Тринадцатого Анфестериона, в день «горшков», в одном горшке варили зерна различных злаков вместе с медом. Это была самая примитивная еда из зерен, которую готовили древнейшие земледельцы — до того, как научились размалывать зерна в муку и печь хлеб; в ритуалах, связанных с мертвыми, она сохранилась и по сей день. Понятие «пища мертвых» в сочетании с ошибочным толкованием одного древнего источника, который часто не приводится полностью, привело к искаженному пониманию, как будто живым было запрещено есть из горшков: из полного текста ясно, что только жрецам не разрешалось есть это блюдо — соответствие тому, что в день «кружек» все святилища закрывались25. С приготовлением «горшков» связан миф о потопе: когда вода спала, оставшиеся в живых собрали все, что могли найти, и сварили вместе, как первый обед после катастрофы — возможность обрести новые силы — при этом все же с мыслями о мертвых.
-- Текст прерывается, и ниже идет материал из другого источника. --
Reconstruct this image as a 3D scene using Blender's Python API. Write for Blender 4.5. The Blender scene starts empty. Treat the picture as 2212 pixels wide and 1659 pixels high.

Для них приносили жертвы «Хтоническому Гермесу» и ели из «горшков», радуясь вновь обретенной жизни. «День скверны» остается позади, маски и мертвые утрачивают свои права: слова «прочь, карийцы, Анфестерии кончились» вошли в поговорку26.
Частью нового начала были состязания. Для детей, прежде всего, для девочек, особым в этот день было качание на качелях. Рисунки на вазах не раз изображают подобные сцены, причем в ритуальном обрамлении, о котором письменные источники ничего не говорят: устанавливался трон с одеянием и диадемой, рядом в земле — открытый пифос; значение имели также очищение огнем и курение благовоний27.